O poder de mudar - A partir da nova modelagem, a Funcesp terá um comando mais direto e melhor embasado de sua presença nas assembleias e dos seus votos. “A consultoria fará a pré-análise de cada assembleia e discutirá conosco as questões a serem votadas, nós decidiremos o voto e, num segundo movimento iremos avaliar se iremos às assembleias nós mesmos, se a consultoria irá nos representar ou se faremos o voto a distância”, diz Pereira. Com uma estrutura interna pequena, o proxy voting ajudará de duas formas: com a análise prévia, que garantirá maior sintonia, e resolvendo a questão da logística.
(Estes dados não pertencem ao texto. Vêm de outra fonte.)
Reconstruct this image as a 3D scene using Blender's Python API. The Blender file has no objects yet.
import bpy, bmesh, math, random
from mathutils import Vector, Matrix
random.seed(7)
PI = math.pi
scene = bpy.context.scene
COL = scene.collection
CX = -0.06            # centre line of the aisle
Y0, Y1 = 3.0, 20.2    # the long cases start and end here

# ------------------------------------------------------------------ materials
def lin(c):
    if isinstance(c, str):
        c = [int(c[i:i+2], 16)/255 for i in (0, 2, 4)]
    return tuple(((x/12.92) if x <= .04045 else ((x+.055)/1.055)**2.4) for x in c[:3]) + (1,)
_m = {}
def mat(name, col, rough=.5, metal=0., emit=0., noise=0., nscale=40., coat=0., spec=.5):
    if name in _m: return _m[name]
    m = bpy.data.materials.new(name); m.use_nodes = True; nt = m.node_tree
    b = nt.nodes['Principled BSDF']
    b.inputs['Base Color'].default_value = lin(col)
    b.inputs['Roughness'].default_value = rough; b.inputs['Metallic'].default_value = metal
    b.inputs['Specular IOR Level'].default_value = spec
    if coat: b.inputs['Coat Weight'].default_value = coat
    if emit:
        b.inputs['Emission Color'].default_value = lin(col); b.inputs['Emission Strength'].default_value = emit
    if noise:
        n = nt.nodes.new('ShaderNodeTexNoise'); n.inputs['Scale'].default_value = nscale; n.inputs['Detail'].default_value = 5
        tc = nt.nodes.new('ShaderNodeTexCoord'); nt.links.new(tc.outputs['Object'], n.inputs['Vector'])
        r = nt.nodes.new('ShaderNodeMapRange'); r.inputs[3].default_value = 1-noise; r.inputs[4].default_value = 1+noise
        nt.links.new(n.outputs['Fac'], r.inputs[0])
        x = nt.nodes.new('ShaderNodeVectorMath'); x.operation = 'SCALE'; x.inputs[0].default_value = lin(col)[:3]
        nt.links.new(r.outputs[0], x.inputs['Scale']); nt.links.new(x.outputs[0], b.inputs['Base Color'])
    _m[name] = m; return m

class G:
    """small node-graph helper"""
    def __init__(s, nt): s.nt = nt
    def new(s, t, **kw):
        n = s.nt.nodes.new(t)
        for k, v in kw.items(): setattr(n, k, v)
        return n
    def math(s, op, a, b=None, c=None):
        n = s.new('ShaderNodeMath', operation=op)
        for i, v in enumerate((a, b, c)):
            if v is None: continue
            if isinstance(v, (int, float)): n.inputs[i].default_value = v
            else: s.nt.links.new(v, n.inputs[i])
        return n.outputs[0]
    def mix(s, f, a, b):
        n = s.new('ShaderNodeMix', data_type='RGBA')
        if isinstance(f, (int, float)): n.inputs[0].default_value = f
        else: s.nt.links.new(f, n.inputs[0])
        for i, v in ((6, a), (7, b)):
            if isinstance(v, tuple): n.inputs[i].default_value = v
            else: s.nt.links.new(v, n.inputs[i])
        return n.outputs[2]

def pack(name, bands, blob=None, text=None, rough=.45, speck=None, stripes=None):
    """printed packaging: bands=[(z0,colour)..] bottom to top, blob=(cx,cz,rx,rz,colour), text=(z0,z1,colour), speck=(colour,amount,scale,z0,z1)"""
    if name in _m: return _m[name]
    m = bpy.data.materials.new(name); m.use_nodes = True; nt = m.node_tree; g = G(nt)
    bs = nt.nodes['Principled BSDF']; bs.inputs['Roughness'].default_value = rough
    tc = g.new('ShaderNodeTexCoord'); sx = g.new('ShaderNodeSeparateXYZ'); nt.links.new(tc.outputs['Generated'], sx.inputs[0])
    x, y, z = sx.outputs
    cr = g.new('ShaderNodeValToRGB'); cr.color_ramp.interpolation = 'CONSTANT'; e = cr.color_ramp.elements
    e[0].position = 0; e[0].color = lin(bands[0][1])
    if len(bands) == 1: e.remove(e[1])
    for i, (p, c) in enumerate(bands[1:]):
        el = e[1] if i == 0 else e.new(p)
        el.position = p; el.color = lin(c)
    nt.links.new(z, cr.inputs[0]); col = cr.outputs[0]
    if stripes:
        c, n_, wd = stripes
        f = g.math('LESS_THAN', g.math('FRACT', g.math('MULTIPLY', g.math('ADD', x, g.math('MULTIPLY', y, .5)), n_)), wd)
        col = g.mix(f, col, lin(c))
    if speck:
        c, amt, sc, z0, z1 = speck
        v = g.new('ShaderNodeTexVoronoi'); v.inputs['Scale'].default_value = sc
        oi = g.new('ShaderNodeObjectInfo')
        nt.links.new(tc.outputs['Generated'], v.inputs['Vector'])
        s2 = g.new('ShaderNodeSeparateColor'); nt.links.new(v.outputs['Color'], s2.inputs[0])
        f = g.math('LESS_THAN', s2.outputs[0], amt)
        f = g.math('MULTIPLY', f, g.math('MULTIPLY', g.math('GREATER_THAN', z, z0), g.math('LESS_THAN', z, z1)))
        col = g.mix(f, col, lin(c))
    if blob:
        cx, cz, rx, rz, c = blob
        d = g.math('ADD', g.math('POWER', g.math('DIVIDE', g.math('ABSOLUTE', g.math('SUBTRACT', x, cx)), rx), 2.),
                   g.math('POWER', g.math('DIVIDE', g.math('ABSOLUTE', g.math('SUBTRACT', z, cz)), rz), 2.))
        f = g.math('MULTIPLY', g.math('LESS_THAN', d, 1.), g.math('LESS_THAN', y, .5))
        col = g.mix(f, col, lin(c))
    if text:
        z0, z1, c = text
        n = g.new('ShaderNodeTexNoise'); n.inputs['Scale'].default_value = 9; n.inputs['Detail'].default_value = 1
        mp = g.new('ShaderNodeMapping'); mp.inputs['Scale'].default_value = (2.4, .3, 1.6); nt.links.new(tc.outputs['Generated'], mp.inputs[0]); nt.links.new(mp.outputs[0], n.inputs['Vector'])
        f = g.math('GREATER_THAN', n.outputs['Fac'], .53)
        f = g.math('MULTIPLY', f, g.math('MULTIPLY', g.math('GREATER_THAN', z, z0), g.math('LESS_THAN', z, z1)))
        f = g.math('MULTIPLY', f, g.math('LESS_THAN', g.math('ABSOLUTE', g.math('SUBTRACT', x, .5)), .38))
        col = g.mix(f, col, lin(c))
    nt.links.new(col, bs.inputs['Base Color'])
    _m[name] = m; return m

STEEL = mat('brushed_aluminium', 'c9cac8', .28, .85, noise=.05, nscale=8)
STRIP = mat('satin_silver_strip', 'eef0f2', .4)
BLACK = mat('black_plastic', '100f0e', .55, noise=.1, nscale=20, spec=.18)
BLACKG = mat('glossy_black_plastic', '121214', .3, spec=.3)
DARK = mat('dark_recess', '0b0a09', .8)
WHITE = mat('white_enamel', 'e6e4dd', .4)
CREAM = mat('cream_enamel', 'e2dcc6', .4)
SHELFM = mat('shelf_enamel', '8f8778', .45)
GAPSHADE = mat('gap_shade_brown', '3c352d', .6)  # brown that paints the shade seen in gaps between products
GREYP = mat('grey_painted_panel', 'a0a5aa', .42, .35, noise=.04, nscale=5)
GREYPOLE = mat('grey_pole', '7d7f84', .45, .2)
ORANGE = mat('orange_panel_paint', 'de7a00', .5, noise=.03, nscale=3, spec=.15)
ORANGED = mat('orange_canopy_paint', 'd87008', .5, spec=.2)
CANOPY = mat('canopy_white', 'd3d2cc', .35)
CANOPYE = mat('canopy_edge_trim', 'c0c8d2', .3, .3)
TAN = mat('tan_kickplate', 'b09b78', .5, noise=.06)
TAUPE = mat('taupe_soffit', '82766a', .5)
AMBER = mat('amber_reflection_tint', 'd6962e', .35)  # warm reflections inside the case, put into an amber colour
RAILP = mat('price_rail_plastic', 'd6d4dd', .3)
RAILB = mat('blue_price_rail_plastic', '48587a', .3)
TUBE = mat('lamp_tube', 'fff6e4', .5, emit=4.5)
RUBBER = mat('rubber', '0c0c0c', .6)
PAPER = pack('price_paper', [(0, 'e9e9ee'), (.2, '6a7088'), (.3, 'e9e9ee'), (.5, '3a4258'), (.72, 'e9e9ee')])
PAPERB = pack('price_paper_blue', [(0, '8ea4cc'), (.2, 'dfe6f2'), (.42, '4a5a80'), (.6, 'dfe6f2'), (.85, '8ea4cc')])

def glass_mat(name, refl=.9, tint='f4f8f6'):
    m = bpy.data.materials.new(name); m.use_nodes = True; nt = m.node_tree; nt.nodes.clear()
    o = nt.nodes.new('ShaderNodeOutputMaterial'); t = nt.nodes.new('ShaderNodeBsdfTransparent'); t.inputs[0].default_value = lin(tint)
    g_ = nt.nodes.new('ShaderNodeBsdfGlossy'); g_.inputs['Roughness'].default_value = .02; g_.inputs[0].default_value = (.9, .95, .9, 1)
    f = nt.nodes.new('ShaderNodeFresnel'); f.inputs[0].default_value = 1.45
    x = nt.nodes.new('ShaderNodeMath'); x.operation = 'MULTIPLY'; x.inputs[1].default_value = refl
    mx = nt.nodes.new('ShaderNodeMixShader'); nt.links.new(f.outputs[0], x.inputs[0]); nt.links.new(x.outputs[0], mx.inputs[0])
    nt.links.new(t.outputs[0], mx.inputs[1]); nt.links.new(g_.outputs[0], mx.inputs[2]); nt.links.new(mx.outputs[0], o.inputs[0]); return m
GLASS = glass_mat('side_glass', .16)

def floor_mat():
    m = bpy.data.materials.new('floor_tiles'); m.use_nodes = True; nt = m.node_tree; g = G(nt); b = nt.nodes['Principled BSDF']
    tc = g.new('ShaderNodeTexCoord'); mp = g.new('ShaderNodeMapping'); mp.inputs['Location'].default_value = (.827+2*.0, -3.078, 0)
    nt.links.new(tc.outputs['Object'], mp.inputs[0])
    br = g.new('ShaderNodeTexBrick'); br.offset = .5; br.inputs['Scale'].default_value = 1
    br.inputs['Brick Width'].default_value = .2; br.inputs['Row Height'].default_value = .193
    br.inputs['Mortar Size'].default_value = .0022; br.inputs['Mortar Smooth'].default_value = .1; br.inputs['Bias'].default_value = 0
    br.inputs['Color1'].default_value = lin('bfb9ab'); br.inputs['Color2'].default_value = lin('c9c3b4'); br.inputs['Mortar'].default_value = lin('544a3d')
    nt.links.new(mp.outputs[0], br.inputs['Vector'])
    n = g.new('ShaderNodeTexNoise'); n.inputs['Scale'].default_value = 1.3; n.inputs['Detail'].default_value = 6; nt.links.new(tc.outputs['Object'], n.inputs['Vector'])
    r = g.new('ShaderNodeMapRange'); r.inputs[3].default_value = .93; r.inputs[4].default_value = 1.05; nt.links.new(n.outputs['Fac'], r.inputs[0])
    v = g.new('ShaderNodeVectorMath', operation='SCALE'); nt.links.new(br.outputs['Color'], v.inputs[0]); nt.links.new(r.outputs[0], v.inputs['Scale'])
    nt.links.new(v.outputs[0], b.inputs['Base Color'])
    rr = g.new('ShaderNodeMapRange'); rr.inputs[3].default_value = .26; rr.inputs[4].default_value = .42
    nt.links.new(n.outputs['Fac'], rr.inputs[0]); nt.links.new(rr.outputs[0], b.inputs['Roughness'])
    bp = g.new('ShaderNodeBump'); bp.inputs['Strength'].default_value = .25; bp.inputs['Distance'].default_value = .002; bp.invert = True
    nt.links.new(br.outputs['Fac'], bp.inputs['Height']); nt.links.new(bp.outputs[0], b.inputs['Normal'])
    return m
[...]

“Esse tipo de solução será cada vez mais importante, principalmente se levarmos em conta que as companhias estão passando por grandes mudanças e muitas delas já não têm um controlador único, o que torna a atividade dos acionistas mais decisiva e o voto a distância virá enriquecer esse processo todo”, pondera o gerente executivo. Ele lembra que, embora haja um atraso em relação ao que acontece em termos de governança de investimento em outros países, na correlação com o mercado interno a estrutura de governança dos fundos de pensão brasileiros mostra um saldo positivo. A decisão sobre os mecanismos a serem utilizados ainda deverá passar por uma curva de aprendizagem, acredita Pereira, com a maioria preferindo o voto por procuração: “De todo modo, o voto a distância trará a cultura de votar em assembleia, o que irá melhorar o aprendizado dos investidores”. Renato Chaves concorda: “Os fundos de pensão precisam agir para melhorar a governança das companhias, eles tem esse poder e, como a tendência é de que um dia o juro volte a cair, as participações em empresas ganharão mais espaço”, alerta o especialista.
Fonte: Diário dos Fundos de Pensão, em 05.07.2016.